You reply like you are the wisest person on the planet and explain that although you would love for them to bring the real life Gaston the ladybird to live in their bedroom, he is much happier outside with all his friends and family, and nobody really knows what ladybirds eat, at least I don’t anyway.

Above crab claw was located in car 2 weeks later!

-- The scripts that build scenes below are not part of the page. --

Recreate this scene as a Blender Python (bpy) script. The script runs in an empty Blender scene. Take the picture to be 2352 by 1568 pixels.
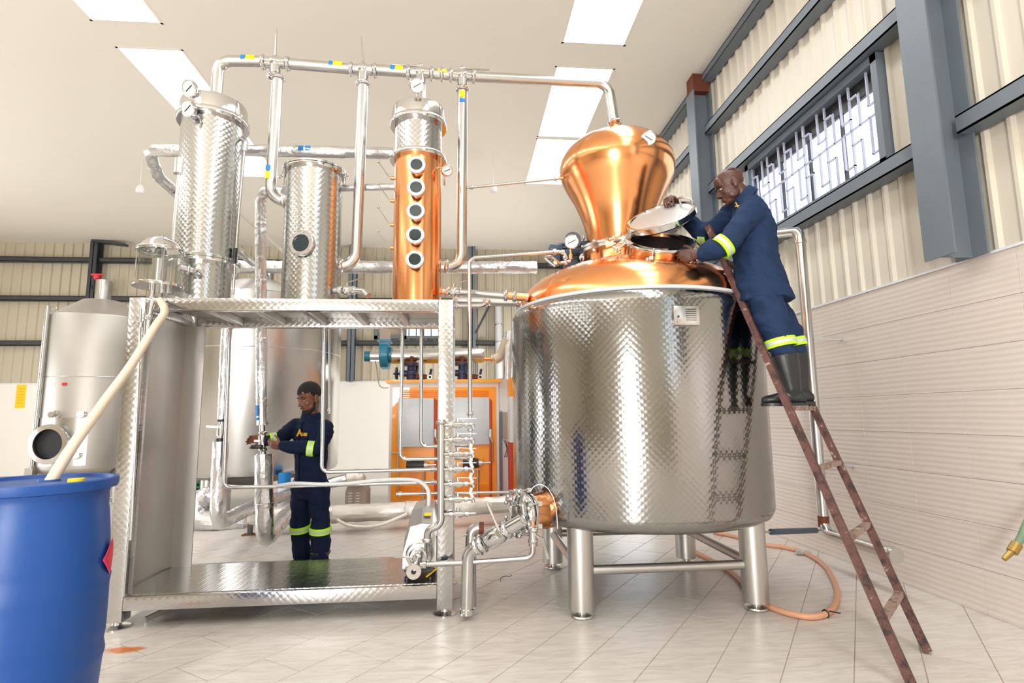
import bpy, bmesh, math, random
from mathutils import Vector, Matrix
random.seed(7)
PI = math.pi
V = Vector
SC = bpy.context.scene
COL = SC.collection

# ---------------------------------------------------------------- camera
F, CX, CY, CAMH = 1280.0, 1176.0, 784.0, 1.4      # focal length in pixels of the 2352 x 1568 frame
_y = V((1063 - CX, 957 - CY, F)).normalized()       # depth axis of the hall seen from the camera
_z = _y.cross(V((1, -0.0118, 0))).normalized()
if _z.y > 0: _z = -_z
_x = _y.cross(_z)
if _x.x < 0: _x = -_x
def _w(c): return V((_x.dot(c), _y.dot(c), _z.dot(c)))
cd = bpy.data.cameras.new('camera'); cam = bpy.data.objects.new('camera', cd); COL.objects.link(cam)
cd.sensor_width = 36; cd.lens = F * 36 / 2352; cd.clip_start = 0.05; cd.clip_end = 200
r_, u_, b_ = _w(V((1, 0, 0))), _w(V((0, -1, 0))), _w(V((0, 0, -1)))
cam.matrix_world = Matrix(((r_.x, u_.x, b_.x, 0), (r_.y, u_.y, b_.y, 0), (r_.z, u_.z, b_.z, CAMH), (0, 0, 0, 1)))
SC.camera = cam
def ray(u, v): return _w(V((u - CX, v - CY, F)))
def ay(u, v, y):
    w = ray(u, v); return w * (y / w.y) + V((0, 0, CAMH))
def ax(u, v, x):
    w = ray(u, v); return w * (x / w.x) + V((0, 0, CAMH))
def az(u, v, z):
    w = ray(u, v); return w * ((z - CAMH) / w.z) + V((0, 0, CAMH))

# ---------------------------------------------------------------- world, light, exposure
w = bpy.data.worlds.new('world'); SC.world = w; w.use_nodes = True
bg = w.node_tree.nodes['Background']; bg.inputs[0].default_value = (0.86, 0.93, 1.0, 1); bg.inputs[1].default_value = 4.0
vs = SC.view_settings
SC.display_settings.display_device = 'sRGB'
vs.view_transform = 'Standard'; vs.look = 'None'; vs.exposure = -0.68; vs.gamma = 1.0; vs.use_curve_mapping = False
SC.cycles.use_denoising = True
SC.cycles.max_bounces = 8; SC.cycles.glossy_bounces = 5; SC.cycles.diffuse_bounces = 5; SC.cycles.transmission_bounces = 6; SC.cycles.transparent_max_bounces = 8
SC.cycles.sample_clamp_indirect = 6.0; SC.cycles.blur_glossy = 0.6
SC.cycles.caustics_reflective = False; SC.cycles.caustics_refractive = False
def area(name, loc, target, sx, sy, power, color=(1, 1, 1)):
    l = bpy.data.lights.new(name, 'AREA'); l.shape = 'RECTANGLE'; l.size = sx; l.size_y = sy; l.energy = power; l.color = color
    o = bpy.data.objects.new(name, l); COL.objects.link(o); o.location = loc
    o.rotation_euler = (V(target) - V(loc)).to_track_quat('-Z', 'Y').to_euler()
    return o
# assumed light behind the camera, made small and strong for the still's highlight
area('assumed_highlight_source', (-2.65, -5.9, 2.75), (-1.6, 4, 1.9), 0.8, 1.7, 760, (1.0, 0.98, 0.96))
# unseen fill light added to brighten the ceiling, set in a made-up left doorway
area('added_ceiling_fill', (-14.3, 7.2, 1.9), (-2, 9.0, 5.2), 6.2, 3.6, 440, (1.0, 0.985, 0.955))
# added fill for the back wall, hidden behind the still in an invented doorway
area('added_back_fill', (3.5, 12.5, 1.2), (-3.0, 14.5, 1.3), 3.6, 2.2, 330, (1.0, 0.985, 0.96))
# added uplight low in the assumed front door, aimed up to brighten the ceiling
area('added_uplight', (-2.4, -5.85, 0.9), (-1.5, 3.0, 6.3), 2.2, 1.5, 360, (1.0, 0.985, 0.96))
SKY_POWER = 12.5                                    # radiance of the translucent roof lights

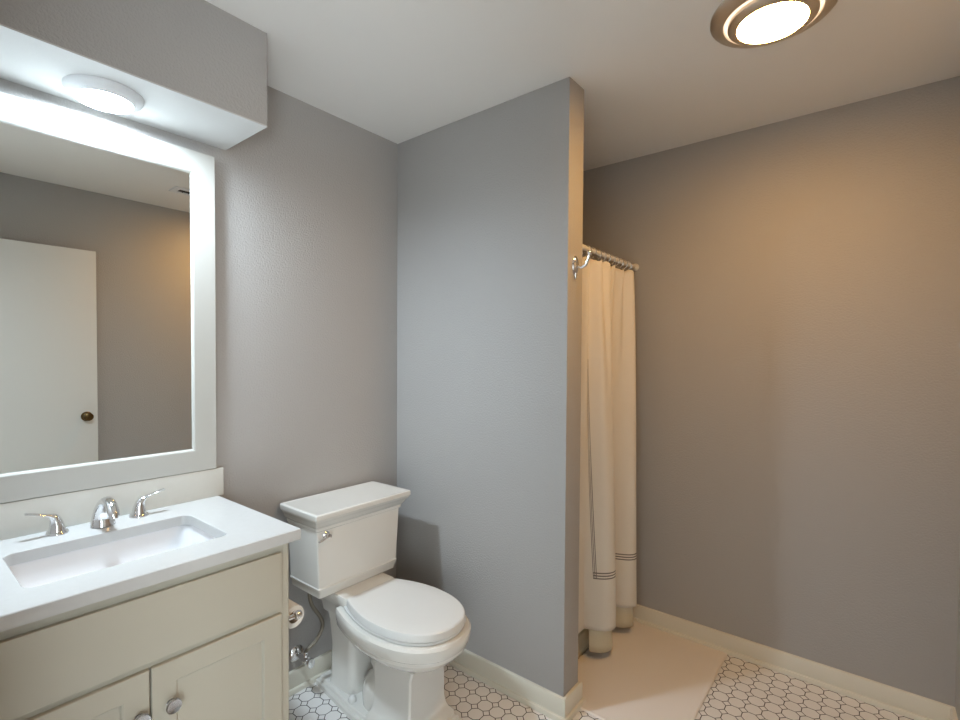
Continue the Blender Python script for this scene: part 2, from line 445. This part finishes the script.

4. That better be chocolate you pray as you come across a suspicious brown stain on your cream rug, or when you spot the handprint on the wall at the bottom of the stairs. Luckily, it nearly always is chocolate. And for the times when it isn’t? Dettol, bleach and hot washes are all your best friend. I’m not gonna lie, the illusion in the parenting books of tummy time, structured play and then a positive parenting experience full of laughter and smiley faces is not achievable. Most likely you will be chasing a toddler with baby wipes or hollering to an older child to clean up his mess. 

5. Oh my god how long has that been there? Now this could be anything, from a food wrapper placed in a bedroom waste paper basket instead of the kitchen bin, a half consumed bottled drink that has been long forgotten or maybe something even more vile? Well, that would be the fishy stench in our car in July 2015, every day the smell seemed to get more rancid, to the point where I was opening all of the windows before getting in the car to take my eldest to school and the heat wave clearly wasn’t helping the process. Just when we were losing all hope of solving the mystery and were seriously considering setting fire to the car, I discover a crab claw that had travelled with us from Wales. A FORTNIGHT before! Upon questioning my darling boy, he informed me that he put the crab claw under the glove box so it wouldn’t get lost and then he forgot about it! I can vouch for the fact that rotting crabs limbs are NOT good for fragrancing a vehicle, especially not in the heat of summer.